Desde que empezó esta guerra, el 11 de septiembre de 2001, hemos sostenido en Libertad Digital que estábamos ante un largo conflicto de alcance mundial y que era preciso mentalizarse para su duración, para sus dificultades y para los obstáculos que tropezaría en su camino, que básicamente son de tres tipos: los comunistas y demás nostálgicos del Muro, los enemigos religiosos de la libertad en Oriente y los miserables oportunistas de todos los colores y tendencias que han hecho de la crítica radical del sistema democrático en el que habitan una comodísima forma de vivir... y de no dejar vivir ni gobernar. Los tres se han dado cita ya en esta guerra y están bien a la vista: los totalitarios de izquierda, agrupados bajo el cartelito de la antiglobalización y el pacifismo, con sus saramagos; los islamistas de casi cualquier tendencia, porque casi ninguna parece compatible con la democracia; y esa progresía occidental que desde gobierno tan corruptos como el de Chirac hasta oposiciones tan rastreras como la española pasando por la movilización de los antiamericanos y antijudíos de derecha, centro e izquierda, han colocado aparentemente contra las cuerdas a la inmensa mayoría de los gobiernos democráticos y occidentales, alineados con los tres históricos protagonistas del Pacto de las Azores. Contra esos enemigos, más que contra Sadam Hussein, tiene lugar esta guerra y por eso su duración es casi tan importante como su desenlace.
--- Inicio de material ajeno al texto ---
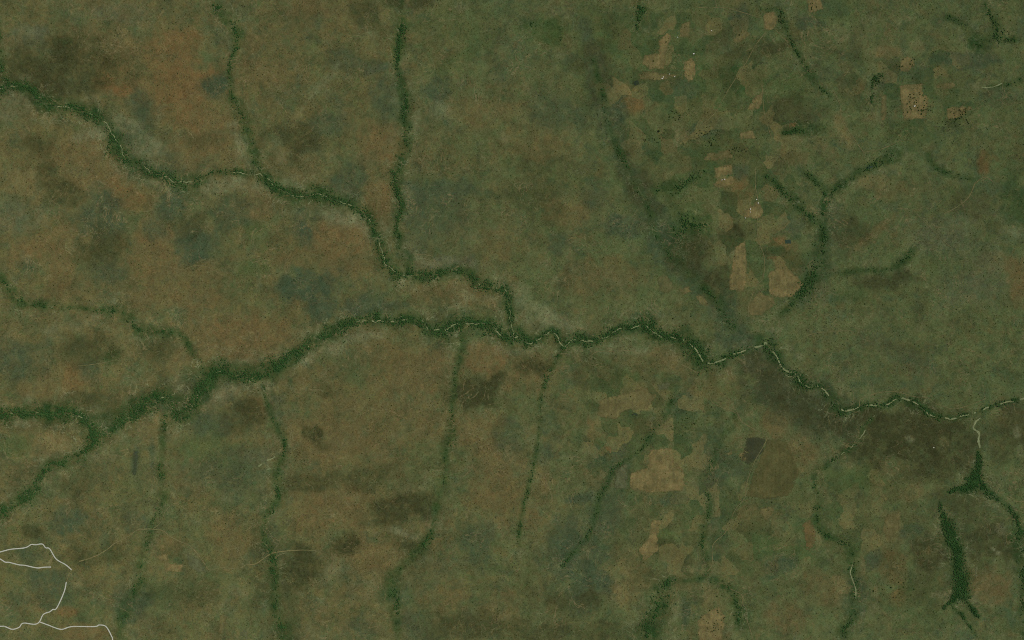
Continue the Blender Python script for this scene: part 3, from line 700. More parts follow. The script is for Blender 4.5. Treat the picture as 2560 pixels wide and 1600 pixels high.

La opinión pública que apoya el esfuerzo militar y político de los Aliados se siente cautamente esperanzada ante la posibilidad de que la guerra termine en dos semanas, con el aplastamiento del régimen de Sadam y un mínimo de bajas civiles. No obstante, aunque las noticias no pueden ser más alentadoras, no cabe confiar en que la guerra sea corta. Ojalá lo fuera, porque además de reducir el sufrimiento inocente acabaría con las posibilidades demagógicas de los pacifistas violentos que padecemos. Pero vale más ponerse en lo peor, porque, aún si sucediera lo mejor, una guerra breve, hemos de ser conscientes de que la Gran Guerra del siglo XXI, la lucha planetaria contra el terrorismo antiamericano, antijudío y antioccidental, continúa y continuará. Con los mismos enemigos por delante; y los mismos enemigos por detrás: los peores.